Teachers may have class but music teachers rock.

School’s back. My little chickens are sequestered in various corners tippy-tapping on the qwerty or zooming with class mates: cell bio in the study, cartography in the front room, Romans in the lounge. All over the region my children’s teachers are redesigning lessons they already designed, getting to grips with new tech, and thinking up ways to deliver programmes with whatever we have at home in the most elaborate Make’n’Do project the nation has ever seen. While at the same time ensuring their own precious darlings are doing whatever work their teachers have set for them on a dozen different platforms.
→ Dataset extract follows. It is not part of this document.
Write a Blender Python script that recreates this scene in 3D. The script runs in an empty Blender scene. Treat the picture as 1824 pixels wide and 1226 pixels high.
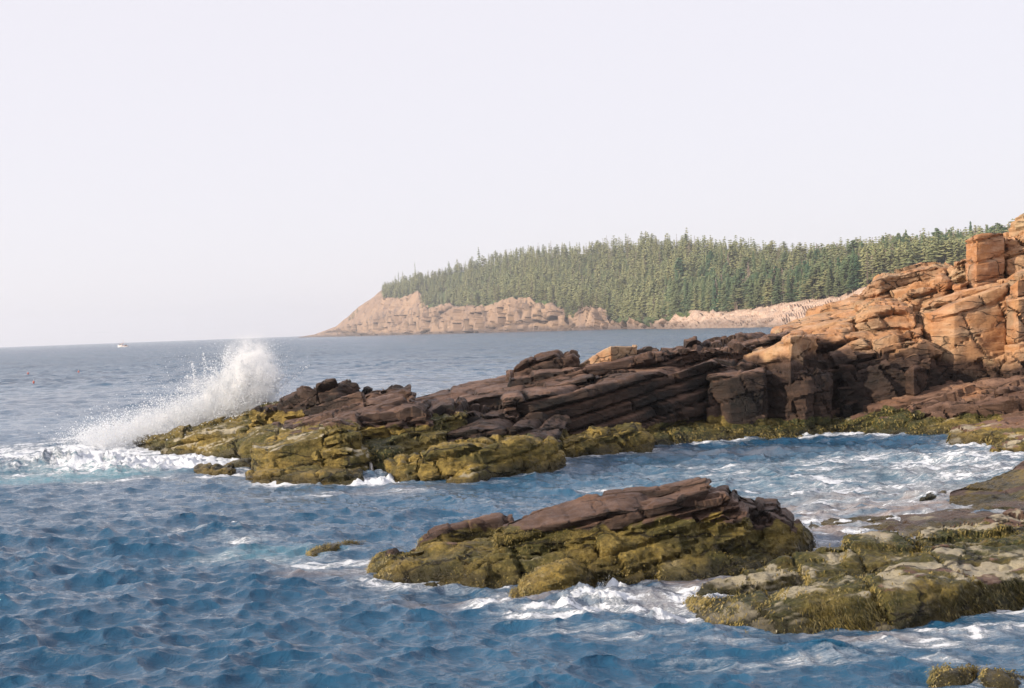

Last term none of us cared a jot about Schoology, Education Perfect, Google Classroom, Zoom, Trello, Learncoach or Turnitin, now they are part of everyday chatter,

It’s an Herculean effort on everyone’s part: parents, teachers, and kids.

But eclipsing everything we’re doing is the energy, love and chutzpah shown by our music teachers.
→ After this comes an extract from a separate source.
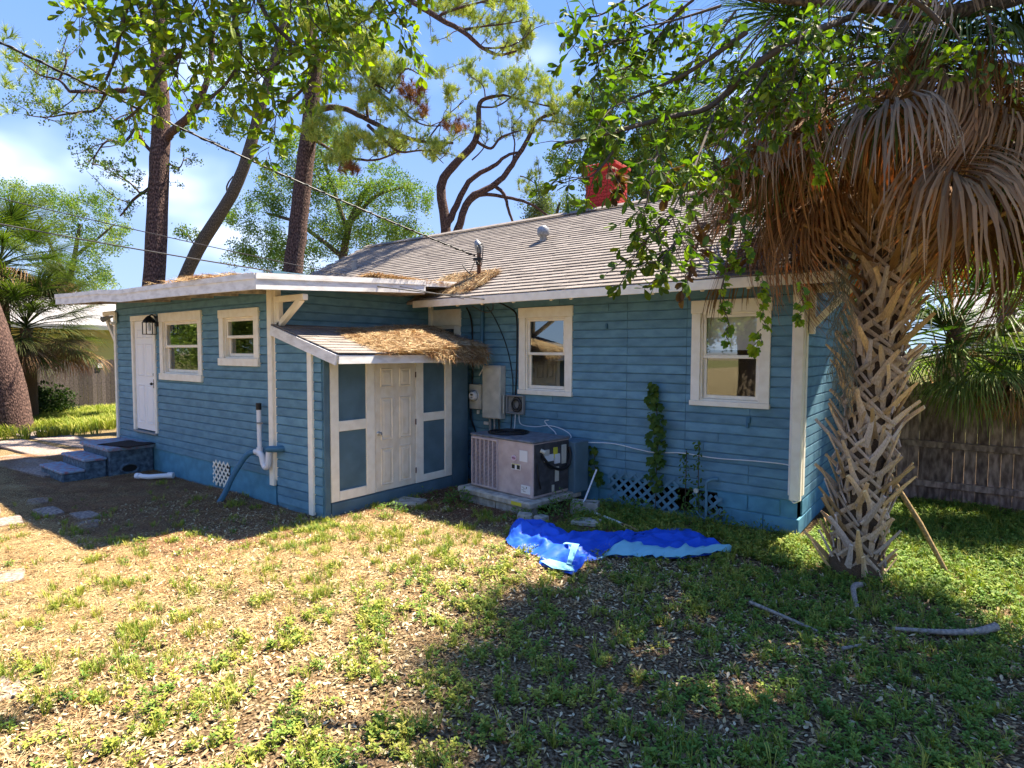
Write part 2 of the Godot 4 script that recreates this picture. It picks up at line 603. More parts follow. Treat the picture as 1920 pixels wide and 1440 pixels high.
# lapped boards as parts of a wall; top(u) gives a sloping upper edge
func siding(w: Node, u0: float, u1: float, y0: float, y1: float, op: Array, seams: Array, step := 0.131, top = null, seed_ := 1) -> void:
	var y := y0
	var row := 0
	while y < y1 - 0.02:
		var h := minf(step, y1 - y)
		var a := u0
		var b_ := u1
		if top != null:
			# the boards stop where the slope cuts them
			b_ = top.call(y + h * 0.6)
			b_ = minf(b_, u1)
		if b_ - a < 0.03:
			break
		for s in cut(a, b_, y + h * 0.55, op):
			var ends := [s[0]]
			for sm in seams:
				if (sm[1] < 0 or absi(row % 7 - sm[1]) == 0 or sm[1] == 99) and sm[0] > s[0] + 0.15 and sm[0] < s[1] - 0.15:
					ends.append(sm[0])
			var x: float = s[0] + rf(1.4, 4.2)
			while x < s[1] - 0.8:
				ends.append(x)
				x += rf(2.2, 4.5)
			ends.append(s[1])
			ends.sort()
			for i in ends.size() - 1:
				var e0: float = ends[i] + (0.0025 if i > 0 else 0.0)
				var e1: float = ends[i + 1] - (0.0025 if i < ends.size() - 2 else 0.0)
				if e1 - e0 < 0.01:
					continue
				var b := B.new()
				var j0 := rf(-0.0015, 0.0015)
				var j1 := j0 + rf(-0.0015, 0.0015)
				var n0 := 0.024 + rf(-0.001, 0.002)
				var yb := y - 0.008
				# wedge with a small worn lower lip
				# drop siding: flat face, then a cove that runs in under the next board
				var yt := y + h
				var p := [[yb + 0.009, n0 - 0.004], [yb + 0.013, n0], [yt - 0.018, n0 - 0.002], [yt - 0.010, 0.004], [yt + 0.004, 0.002]]
				for q in 4:
					b.quad(Vector3(e0, p[q][0] + j0, p[q][1]), Vector3(e0, p[q + 1][0] + j0, p[q + 1][1]), Vector3(e1, p[q + 1][0] + j1, p[q + 1][1]), Vector3(e1, p[q][0] + j1, p[q][1]))
				b.quad(Vector3(e0, p[0][0] + j0, 0.0), Vector3(e0, p[0][0] + j0, p[0][1]), Vector3(e1, p[0][0] + j1, p[0][1]), Vector3(e1, p[0][0] + j1, 0.0))
				b.quad(Vector3(e0, p[0][0], 0.0), Vector3(e0, p[3][0], 0.0), Vector3(e0, p[2][0], p[2][1]), Vector3(e0, p[0][0], p[0][1]))
				b.quad(Vector3(e1, p[0][0], p[0][1]), Vector3(e1, p[2][0], p[2][1]), Vector3(e1, p[3][0], 0.0), Vector3(e1, p[0][0], 0.0))
				put(b, "siding_board", M["blue_%d" % [0, 0, 1, 2, 3, 3][rng.randi() % 6]], w)
		y += step
		row += 1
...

All three of my kids are fortunate to have music as part of their weekly routine. And all three music teachers have continued to offer inspiration and stimulation throughout the Lockdown: part school holiday, part term time, part Easter break but really just one amorphous mashup of time.
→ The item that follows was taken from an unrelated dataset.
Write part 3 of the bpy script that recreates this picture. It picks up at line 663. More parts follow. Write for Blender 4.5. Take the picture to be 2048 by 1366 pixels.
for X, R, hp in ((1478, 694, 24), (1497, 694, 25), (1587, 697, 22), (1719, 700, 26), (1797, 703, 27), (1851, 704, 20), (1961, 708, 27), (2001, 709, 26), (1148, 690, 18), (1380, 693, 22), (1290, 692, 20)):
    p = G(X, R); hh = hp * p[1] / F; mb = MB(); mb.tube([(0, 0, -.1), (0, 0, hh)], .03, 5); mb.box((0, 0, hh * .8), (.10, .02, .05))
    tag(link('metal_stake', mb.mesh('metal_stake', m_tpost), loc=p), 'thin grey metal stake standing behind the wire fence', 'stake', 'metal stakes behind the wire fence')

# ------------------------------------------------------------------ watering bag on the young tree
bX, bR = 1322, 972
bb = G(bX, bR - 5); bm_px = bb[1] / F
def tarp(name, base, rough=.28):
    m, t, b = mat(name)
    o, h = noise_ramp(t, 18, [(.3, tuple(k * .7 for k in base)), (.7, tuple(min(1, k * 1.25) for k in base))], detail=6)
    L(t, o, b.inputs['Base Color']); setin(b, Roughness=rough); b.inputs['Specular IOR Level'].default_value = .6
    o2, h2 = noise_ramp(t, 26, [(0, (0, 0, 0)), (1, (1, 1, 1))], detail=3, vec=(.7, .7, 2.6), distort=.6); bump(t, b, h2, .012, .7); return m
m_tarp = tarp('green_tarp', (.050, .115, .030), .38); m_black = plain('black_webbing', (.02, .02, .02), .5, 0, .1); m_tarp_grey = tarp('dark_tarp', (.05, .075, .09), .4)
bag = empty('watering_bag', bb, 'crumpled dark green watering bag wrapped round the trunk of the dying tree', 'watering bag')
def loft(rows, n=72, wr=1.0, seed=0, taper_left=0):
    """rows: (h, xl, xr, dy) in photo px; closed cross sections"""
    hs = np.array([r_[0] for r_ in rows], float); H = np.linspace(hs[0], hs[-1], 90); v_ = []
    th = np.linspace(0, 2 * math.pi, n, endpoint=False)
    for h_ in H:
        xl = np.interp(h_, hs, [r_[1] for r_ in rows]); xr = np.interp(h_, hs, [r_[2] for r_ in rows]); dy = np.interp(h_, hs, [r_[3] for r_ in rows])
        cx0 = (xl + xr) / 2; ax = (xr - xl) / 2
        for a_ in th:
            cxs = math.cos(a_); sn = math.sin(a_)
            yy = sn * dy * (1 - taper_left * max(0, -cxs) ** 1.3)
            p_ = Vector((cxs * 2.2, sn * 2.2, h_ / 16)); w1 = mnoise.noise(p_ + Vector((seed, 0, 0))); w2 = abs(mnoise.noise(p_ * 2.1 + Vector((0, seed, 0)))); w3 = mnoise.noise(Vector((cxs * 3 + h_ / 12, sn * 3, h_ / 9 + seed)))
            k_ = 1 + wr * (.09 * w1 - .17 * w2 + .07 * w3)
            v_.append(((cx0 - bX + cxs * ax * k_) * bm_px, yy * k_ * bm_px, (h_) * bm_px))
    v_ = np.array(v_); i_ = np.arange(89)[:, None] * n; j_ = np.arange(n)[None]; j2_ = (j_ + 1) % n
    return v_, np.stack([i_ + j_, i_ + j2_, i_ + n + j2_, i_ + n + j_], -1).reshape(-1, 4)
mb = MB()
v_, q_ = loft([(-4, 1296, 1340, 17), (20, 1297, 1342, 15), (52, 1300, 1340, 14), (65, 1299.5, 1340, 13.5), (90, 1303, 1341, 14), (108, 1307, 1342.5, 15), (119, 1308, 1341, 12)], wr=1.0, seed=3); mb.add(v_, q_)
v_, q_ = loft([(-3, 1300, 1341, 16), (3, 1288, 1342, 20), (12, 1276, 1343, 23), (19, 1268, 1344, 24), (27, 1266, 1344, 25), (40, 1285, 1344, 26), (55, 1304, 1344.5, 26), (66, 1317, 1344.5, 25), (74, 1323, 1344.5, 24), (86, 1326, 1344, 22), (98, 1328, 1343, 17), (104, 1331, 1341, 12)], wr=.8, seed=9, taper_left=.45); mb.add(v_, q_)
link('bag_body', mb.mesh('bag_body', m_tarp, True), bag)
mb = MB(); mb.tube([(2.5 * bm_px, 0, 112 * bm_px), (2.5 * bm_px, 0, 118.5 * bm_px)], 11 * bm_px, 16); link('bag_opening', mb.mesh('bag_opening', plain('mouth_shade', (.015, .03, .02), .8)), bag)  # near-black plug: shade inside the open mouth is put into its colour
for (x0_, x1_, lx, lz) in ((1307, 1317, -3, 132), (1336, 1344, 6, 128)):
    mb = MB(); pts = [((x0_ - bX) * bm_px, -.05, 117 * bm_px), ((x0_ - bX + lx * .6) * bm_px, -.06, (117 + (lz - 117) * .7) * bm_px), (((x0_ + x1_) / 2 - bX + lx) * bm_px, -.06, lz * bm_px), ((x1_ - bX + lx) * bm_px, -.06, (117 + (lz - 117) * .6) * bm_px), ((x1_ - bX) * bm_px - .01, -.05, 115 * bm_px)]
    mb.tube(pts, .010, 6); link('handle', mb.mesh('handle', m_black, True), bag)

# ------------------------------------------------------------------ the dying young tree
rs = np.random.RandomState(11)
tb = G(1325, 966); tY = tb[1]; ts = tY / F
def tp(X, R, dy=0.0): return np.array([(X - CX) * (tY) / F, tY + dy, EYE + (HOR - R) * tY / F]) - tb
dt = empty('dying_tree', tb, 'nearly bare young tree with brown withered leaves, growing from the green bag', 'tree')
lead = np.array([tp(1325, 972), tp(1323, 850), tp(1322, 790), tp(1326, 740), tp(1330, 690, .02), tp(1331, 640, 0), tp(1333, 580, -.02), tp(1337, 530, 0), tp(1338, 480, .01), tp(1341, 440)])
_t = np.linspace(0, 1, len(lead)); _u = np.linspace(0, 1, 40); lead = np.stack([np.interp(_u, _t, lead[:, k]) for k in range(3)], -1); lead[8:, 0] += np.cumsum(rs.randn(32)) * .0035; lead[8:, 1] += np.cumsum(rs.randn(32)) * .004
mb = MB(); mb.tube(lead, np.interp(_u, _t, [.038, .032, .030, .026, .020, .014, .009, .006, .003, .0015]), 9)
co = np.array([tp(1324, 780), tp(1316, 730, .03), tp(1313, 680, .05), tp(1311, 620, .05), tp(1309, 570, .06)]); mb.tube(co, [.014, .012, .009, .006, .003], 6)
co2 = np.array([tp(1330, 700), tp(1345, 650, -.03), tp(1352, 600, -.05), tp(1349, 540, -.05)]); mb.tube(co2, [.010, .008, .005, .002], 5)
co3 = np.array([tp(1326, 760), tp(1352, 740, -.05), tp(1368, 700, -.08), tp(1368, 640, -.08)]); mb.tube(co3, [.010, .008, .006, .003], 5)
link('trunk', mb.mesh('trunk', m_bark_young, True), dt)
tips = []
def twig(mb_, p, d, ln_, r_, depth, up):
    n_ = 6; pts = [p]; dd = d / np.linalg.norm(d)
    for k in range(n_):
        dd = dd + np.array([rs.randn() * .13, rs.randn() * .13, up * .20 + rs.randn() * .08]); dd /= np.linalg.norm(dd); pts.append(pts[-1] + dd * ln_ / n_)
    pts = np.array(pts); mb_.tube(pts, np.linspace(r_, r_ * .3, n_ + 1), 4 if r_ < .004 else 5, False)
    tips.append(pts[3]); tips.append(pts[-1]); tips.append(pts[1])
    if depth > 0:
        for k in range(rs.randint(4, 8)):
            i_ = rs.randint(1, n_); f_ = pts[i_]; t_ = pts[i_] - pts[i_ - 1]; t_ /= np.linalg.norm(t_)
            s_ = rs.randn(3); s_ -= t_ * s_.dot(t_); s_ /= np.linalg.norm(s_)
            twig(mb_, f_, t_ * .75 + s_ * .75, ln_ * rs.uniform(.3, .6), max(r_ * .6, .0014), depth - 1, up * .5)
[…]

My potiki has had hilarious contact from her teacher, who was hiding somewhere in his garden at the time. He delivered a package of learning for her disguised as a Spy’s Secret Code, which she needed to hack. My oldest skypes with his teacher on Friday afternoons and has a good hour of respectful discourse that inspires him through the weekend and beyond. The middle kidlet gets emailed instruction from her teacher who is completely across where the kid is at, and is progressing her in a way that works for her age and stage. The relationships all three have developed with my children are now delivering reward. The trust they have, the respect and the strong communication lines are all paying off, tenfold. My kids get more than music from music. They get self-discipline, literacy and ‘decoding’ skills, listening skills, resilience, patience and grit, and breathing practice that knocks ‘mindfulness’ out of the arena.

I have lucky kids; music lessons are a privilege. But at this time when everyone’s mettle is being tested, I’m the lucky one. Class and subject teachers are remarkable, they’ve given Lockdown Week 3 structure and motivation. It’s music teachers though, working independently and in isolation anyway, who bring the real harmony into our bubble.